それに用いるのが科学的思考なのだが、コイツを身に着け使いこなすのが、本当に難しい事がこの本を読みとよくわかる
だからーなかなか簡単な話ではないのだが、会得できればそれに越したことはない代物ではある。
注目したいのは、『第3章 科学的思考を阻むものー心理は真理を保証しない』だ。この中で、1認知バイアスー因果関係を軸にというところで、その他の認知バイアスという項目があり、挙げられているのが『公正世界信念と内在的正義』というので、例として「平清盛が高熱に苦しんで死んだのを、強権的な独裁政治を行ったことの『罰が当たった』と捉えてしまう。実際にはマラリアだったと言われる。」という文があり、これは正しく人間が陥りやすい認知バイアスに他ならない、と思った。
つまり、世界は『神』が視ていて『罪と罰』が正常に機能していると思いがちなのだ。
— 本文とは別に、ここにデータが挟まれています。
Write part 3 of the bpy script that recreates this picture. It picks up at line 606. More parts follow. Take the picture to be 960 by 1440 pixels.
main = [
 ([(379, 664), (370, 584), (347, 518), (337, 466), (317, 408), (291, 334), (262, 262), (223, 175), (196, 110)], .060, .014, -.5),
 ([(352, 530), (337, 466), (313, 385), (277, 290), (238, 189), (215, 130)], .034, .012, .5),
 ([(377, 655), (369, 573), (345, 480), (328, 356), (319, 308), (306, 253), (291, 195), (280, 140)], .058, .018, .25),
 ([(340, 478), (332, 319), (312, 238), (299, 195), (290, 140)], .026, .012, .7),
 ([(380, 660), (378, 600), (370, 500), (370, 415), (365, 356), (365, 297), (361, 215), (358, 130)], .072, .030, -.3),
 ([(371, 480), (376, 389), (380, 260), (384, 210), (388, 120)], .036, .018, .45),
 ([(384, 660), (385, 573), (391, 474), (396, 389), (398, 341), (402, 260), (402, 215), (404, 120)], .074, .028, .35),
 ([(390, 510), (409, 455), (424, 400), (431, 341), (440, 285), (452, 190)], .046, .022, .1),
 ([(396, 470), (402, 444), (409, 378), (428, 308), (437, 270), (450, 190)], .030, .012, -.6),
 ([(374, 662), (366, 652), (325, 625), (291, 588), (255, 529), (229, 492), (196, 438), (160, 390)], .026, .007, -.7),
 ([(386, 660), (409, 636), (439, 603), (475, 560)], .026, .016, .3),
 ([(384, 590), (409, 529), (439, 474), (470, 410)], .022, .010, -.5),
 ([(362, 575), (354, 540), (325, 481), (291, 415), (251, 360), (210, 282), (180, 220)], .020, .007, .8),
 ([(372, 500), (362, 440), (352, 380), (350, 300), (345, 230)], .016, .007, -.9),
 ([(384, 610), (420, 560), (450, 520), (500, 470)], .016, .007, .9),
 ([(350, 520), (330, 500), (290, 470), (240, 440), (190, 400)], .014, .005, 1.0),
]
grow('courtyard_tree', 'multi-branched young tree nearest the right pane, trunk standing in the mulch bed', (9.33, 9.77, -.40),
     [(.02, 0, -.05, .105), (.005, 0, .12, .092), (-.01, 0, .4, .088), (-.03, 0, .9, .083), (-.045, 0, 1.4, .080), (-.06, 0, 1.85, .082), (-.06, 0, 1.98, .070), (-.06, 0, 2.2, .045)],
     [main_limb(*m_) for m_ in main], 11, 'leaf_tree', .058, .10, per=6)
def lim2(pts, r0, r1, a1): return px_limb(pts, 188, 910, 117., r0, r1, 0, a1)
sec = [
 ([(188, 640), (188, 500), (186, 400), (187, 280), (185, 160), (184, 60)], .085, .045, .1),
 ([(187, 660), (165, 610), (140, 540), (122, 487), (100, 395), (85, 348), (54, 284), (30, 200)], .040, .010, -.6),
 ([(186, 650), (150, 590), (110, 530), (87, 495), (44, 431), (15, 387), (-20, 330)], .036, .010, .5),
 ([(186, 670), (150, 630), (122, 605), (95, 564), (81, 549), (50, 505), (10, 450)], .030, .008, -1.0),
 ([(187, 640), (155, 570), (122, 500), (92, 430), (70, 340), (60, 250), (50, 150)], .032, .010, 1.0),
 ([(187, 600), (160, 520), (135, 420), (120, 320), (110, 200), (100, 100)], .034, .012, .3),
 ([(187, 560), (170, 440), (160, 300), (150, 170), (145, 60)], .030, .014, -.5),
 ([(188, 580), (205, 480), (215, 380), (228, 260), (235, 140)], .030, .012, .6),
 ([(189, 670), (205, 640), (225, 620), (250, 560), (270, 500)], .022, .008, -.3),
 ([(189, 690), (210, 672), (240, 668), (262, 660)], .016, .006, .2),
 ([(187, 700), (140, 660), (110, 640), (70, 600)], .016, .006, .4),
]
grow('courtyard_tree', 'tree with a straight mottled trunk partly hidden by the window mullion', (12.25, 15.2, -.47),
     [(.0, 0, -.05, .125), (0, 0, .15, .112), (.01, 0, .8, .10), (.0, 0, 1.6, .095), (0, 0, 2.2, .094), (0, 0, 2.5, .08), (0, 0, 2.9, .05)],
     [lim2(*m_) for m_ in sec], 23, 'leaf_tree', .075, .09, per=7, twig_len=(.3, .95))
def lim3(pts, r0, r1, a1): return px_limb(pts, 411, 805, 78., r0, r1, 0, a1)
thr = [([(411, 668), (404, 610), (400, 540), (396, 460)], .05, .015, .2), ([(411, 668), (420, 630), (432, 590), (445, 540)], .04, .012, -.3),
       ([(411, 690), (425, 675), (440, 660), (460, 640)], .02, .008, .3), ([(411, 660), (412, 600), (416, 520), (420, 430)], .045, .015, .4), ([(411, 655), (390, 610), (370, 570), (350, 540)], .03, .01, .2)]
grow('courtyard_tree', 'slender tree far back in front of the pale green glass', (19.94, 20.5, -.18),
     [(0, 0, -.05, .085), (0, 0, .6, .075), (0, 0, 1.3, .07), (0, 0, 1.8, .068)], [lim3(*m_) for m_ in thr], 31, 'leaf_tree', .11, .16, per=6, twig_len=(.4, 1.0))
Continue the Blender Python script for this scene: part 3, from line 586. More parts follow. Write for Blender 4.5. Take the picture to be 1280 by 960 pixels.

自己に対しても、他者に対しても。
だが、科学的思考で『世界』を観た時、世界には因果(これも『言葉』である。科学は数式で世界を表すらしいし、これも自分レベルの理解ではこういう言い方になる)は、あるが、それは人間が信じる、『公正』という概念とは別のものであり、まずそこから解き放たれる事が、科学的思考で世界を見るには必要となる。
これは非常に大事なことであると思われる。